Many Democrats are so gun shy that they don’t dare even to talk about raising taxes on the rich. But 71 percent of those polled said any plan to reduce the budget deficit should include both spending cuts and tax increases. And Americans understand that there are choices to be made; 56 percent said the wealthier should pay higher taxes to reduce the federal deficit.

It bears repeating that this is all entirely rational, and what the Republicans and some Democrats are proposing is absurd. The country has tried reckless deregulation and overly deep tax and spending cuts before. It brought more than one recession in the last century; caused the near collapse of the financial system and another recession in this one; and helped pile up the current deficit.

Mr. Obama has been making many of those points for months. But he has been doing it with speeches that, while eloquent, are often too long and nuanced, and then lack the kind of relentless repetition that is needed to drown out catchy but false Republican talking points.

Got that? 71% of Americans support “both spending cuts and tax increases” to solve the deficit problem. 71% of Americans support the solution that Republicans in Congress have declared a “nonstarter.” 56% say that wealthy Americans in particular should pay higher taxes to shrink the deficit–and Speaker John Boehner has again rejected any consideration of this idea. This support for tax increases is fully consistent with polling during the debt-ceiling debate showing that Americans wanted a “balanced” deal consisting of both tax hikes and spending cuts.

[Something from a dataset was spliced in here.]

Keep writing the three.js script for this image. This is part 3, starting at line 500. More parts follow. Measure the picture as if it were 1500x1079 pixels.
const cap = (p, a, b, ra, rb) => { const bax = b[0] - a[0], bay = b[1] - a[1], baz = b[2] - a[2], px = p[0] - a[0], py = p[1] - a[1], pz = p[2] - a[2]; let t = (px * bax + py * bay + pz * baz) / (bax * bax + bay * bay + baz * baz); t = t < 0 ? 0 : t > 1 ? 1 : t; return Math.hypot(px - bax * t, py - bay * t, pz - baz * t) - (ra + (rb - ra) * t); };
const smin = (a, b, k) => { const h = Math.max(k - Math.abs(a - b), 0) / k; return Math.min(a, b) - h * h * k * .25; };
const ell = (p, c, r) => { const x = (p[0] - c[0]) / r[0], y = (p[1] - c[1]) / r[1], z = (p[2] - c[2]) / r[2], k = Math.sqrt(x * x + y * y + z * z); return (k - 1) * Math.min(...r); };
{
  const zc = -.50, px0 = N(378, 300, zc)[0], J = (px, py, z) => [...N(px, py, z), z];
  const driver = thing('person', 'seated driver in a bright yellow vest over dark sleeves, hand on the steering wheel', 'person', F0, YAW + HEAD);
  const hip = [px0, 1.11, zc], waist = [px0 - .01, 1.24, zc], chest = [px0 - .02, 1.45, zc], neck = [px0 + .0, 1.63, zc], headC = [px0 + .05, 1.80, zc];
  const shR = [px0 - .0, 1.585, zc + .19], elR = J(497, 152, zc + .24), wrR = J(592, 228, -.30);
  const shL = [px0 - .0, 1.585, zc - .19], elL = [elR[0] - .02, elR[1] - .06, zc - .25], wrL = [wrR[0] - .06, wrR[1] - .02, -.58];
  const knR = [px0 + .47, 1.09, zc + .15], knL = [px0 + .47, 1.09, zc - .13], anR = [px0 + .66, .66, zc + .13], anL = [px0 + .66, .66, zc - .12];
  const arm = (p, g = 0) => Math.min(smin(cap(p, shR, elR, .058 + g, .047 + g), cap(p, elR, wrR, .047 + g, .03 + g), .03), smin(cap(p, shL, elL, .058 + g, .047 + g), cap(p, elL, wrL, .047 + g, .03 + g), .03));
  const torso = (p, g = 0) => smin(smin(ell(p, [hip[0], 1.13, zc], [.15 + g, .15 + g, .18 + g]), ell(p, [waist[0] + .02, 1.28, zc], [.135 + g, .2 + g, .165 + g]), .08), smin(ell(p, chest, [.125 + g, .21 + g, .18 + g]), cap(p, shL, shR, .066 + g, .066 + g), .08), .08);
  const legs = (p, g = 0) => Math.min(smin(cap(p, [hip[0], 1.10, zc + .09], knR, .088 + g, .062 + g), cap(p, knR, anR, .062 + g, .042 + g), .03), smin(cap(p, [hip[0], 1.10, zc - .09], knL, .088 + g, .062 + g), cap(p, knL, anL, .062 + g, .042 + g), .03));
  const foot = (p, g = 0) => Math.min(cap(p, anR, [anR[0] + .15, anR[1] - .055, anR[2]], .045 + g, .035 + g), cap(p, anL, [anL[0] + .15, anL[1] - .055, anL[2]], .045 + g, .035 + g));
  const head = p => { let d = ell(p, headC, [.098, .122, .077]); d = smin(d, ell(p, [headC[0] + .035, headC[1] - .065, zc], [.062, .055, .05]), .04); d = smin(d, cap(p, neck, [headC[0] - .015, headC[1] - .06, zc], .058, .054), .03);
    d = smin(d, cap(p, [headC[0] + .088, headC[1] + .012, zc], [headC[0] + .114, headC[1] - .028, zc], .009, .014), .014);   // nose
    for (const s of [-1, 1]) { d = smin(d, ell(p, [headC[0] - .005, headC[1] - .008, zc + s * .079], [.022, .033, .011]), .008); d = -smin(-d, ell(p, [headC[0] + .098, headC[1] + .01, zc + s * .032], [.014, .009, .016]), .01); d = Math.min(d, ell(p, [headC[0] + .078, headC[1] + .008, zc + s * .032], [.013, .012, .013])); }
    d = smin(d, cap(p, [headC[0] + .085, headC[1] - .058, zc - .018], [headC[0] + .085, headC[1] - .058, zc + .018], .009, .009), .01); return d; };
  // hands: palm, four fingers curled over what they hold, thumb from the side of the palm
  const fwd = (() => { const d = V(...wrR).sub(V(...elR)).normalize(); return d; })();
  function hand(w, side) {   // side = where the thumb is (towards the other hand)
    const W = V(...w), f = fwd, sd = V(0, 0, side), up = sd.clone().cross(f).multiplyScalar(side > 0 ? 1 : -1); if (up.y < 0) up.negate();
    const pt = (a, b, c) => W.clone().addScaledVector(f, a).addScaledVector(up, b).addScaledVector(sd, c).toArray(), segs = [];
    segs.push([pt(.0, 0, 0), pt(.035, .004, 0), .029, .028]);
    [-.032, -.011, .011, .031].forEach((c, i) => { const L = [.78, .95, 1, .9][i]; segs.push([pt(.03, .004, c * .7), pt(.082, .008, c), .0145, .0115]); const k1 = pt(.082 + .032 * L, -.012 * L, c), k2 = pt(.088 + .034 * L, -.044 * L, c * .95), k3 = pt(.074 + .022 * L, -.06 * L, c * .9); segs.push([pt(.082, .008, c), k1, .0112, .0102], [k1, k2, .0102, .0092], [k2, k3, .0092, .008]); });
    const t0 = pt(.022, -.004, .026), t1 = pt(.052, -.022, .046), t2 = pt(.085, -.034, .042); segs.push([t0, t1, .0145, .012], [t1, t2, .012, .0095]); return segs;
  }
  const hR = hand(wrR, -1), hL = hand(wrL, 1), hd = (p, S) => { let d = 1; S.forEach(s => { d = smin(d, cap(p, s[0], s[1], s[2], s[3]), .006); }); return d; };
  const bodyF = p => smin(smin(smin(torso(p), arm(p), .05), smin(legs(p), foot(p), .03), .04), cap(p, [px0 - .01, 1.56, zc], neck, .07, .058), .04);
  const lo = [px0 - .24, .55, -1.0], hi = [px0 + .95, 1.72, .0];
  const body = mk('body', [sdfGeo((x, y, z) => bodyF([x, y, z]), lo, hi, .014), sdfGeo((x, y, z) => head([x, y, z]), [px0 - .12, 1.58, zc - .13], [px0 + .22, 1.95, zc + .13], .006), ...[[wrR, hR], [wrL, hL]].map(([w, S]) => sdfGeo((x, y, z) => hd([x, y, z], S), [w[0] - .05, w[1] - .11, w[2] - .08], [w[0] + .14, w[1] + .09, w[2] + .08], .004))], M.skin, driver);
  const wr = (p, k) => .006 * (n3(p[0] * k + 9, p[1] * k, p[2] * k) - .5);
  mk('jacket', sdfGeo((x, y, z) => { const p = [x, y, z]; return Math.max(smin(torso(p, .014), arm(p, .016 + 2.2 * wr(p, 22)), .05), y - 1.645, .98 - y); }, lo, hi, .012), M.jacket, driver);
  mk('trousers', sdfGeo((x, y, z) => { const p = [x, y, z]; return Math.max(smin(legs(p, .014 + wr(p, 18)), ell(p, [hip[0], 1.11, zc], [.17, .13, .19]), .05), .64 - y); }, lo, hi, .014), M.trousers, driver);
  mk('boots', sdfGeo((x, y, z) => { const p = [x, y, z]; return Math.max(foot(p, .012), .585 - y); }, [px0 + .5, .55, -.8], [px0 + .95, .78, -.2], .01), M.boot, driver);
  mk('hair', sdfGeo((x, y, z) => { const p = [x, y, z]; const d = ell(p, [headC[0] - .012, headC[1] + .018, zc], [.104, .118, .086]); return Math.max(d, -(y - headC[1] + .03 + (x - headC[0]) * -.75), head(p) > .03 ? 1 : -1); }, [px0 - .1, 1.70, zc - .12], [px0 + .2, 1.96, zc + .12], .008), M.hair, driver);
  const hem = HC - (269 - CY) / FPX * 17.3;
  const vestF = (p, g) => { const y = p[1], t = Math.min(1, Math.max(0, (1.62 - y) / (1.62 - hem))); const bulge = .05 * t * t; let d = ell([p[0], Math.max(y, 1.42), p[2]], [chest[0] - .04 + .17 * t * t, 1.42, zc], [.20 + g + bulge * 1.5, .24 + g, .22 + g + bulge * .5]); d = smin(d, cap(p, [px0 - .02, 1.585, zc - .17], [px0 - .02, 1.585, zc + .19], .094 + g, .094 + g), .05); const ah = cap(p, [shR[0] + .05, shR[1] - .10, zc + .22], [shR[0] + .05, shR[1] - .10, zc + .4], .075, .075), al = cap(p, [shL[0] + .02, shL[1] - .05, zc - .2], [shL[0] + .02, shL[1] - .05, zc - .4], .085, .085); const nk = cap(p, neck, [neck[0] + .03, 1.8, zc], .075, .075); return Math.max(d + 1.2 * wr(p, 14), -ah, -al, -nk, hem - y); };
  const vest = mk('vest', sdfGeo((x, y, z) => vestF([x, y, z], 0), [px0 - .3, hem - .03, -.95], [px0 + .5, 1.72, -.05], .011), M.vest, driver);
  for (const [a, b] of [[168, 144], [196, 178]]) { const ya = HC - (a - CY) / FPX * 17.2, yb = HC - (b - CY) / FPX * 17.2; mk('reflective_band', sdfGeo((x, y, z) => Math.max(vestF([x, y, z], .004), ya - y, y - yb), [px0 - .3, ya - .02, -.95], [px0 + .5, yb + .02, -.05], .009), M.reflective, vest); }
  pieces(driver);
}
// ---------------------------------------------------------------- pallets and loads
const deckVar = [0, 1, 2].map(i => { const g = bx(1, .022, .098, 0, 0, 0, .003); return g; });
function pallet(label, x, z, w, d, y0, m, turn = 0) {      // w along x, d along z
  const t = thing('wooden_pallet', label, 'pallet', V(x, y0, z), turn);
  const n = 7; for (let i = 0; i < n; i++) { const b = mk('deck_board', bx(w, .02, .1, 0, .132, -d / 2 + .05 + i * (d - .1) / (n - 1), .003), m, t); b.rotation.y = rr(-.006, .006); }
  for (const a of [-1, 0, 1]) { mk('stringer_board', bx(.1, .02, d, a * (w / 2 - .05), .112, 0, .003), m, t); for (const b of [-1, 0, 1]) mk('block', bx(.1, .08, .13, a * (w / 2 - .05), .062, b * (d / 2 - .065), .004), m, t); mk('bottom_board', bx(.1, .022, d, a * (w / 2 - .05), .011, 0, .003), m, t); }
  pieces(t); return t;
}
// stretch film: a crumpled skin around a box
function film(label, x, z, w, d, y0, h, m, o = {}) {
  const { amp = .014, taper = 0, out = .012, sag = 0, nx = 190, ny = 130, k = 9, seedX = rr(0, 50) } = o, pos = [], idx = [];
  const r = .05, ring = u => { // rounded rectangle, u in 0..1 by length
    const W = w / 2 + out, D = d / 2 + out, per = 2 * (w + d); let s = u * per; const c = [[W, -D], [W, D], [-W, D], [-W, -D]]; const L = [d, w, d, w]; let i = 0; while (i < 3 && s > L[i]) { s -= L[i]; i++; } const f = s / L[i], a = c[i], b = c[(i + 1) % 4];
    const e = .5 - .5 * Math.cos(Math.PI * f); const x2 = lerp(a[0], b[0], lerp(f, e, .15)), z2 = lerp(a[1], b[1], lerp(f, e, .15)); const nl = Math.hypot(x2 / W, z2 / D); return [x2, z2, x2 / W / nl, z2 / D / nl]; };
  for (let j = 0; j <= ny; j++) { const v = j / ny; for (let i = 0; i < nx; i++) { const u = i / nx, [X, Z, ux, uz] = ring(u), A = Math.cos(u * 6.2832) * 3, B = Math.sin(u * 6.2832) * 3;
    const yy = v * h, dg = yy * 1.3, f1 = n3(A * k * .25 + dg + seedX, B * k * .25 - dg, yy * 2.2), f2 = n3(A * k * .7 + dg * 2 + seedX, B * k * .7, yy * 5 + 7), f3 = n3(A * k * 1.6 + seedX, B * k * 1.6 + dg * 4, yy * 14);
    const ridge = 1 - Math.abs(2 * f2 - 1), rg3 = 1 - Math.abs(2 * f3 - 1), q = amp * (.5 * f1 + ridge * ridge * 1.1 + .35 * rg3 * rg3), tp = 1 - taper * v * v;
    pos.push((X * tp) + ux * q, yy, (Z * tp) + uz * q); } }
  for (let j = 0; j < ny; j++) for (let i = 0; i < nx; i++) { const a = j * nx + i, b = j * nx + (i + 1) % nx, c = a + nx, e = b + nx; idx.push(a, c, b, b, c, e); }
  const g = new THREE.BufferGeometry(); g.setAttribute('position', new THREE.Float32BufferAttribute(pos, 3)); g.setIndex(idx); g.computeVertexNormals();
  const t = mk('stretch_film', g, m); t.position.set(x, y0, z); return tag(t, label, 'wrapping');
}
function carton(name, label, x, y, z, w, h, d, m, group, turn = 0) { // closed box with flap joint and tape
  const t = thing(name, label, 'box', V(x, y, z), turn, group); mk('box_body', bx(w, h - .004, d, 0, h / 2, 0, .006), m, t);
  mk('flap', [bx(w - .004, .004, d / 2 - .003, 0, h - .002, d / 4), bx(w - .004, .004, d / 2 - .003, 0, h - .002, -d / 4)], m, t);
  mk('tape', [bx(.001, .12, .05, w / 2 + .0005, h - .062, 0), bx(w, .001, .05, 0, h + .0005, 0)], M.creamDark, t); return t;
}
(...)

But of course, the headline this weekend is all about Obama’s “declining approval ratings.” Which is a truthful headline, but looking beyond that headline you discover a very different story–yes, an American public that is tired of Obama appearing weak. But it’s also a public that understands why Obama has accomplished so little in three years–a virtually unprecedented campaign of partisan obstruction against him–and supports Obama’s proposals, however meekly advocated or poorly defended, more than they do the Republicans in Congress.

At this point, perhaps the greatest threat to Obama’s re-election is his willingness to make concessions, well beyond the desires of the voting public, to a Republican majority in Congress that the public does not support. If 43% of the public is on your side and only 12% are on the side of your adversary, it’s a good time to toughen up your negotiating position.

We’re pretty sure James Carville would say it’s well past time.

Comments

9 thoughts on “Time To Fight, President Obama

  1. It’s. All. Obama’s. Fault.

    John H Kennedy, ellbee, David Sirota and ArapaGOP all agree. Stop with the apologetics, Pols!

    (I am joking and this is a good post) <– It’s a sad statement that I must add this

  2. I wonder how that 71% feel about ….

    … deficits don’t matter…

    … we should spend less on foreign aid …foreigh aid should be approx 4 or 5$ of the budget…

    And other American paradoxes of our era?